DO THIS → Repeat exactly the lines from the start through the line with "written in millimetres", both ends included.
╭─ EXERCISE MATERIALS
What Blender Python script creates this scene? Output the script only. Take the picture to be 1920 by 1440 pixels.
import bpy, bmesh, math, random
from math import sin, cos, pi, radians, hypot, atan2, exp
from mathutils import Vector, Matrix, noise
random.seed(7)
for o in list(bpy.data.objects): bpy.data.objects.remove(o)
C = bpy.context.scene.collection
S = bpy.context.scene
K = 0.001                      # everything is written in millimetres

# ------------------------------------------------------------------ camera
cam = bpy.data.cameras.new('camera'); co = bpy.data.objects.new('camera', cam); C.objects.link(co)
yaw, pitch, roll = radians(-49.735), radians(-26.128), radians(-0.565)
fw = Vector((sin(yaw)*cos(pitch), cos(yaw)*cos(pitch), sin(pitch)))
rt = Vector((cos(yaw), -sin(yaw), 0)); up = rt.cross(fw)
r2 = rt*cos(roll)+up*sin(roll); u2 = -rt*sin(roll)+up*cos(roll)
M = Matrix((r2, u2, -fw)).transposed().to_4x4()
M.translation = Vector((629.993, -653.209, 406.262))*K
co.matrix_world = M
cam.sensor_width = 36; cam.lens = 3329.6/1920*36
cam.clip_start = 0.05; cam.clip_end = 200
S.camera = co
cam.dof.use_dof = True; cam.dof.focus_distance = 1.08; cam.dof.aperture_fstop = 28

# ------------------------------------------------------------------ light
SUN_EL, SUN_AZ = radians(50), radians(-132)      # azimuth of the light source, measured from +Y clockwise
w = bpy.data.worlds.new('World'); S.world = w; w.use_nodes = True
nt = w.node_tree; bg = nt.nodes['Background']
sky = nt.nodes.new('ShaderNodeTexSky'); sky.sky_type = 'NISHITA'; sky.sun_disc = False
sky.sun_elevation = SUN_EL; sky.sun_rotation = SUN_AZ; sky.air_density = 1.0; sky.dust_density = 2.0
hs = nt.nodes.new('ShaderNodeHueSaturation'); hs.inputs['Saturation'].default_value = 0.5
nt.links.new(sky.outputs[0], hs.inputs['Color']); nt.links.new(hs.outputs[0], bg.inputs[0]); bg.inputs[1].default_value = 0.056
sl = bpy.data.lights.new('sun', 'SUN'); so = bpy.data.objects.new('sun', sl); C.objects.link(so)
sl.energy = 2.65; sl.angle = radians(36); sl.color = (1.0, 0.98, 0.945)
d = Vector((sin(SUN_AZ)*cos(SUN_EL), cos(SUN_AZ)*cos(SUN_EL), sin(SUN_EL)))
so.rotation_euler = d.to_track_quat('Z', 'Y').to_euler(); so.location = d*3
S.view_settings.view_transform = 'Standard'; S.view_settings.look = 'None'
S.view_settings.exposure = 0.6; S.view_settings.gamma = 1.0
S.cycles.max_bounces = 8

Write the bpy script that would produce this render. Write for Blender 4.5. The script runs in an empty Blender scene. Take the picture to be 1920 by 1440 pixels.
╰─
RESULT FOR THIS TASK →
What Blender Python script creates this scene? Output the script only. Take the picture to be 1920 by 1440 pixels.
import bpy, bmesh, math, random
from math import sin, cos, pi, radians, hypot, atan2, exp
from mathutils import Vector, Matrix, noise
random.seed(7)
for o in list(bpy.data.objects): bpy.data.objects.remove(o)
C = bpy.context.scene.collection
S = bpy.context.scene
K = 0.001                      # everything is written in millimetres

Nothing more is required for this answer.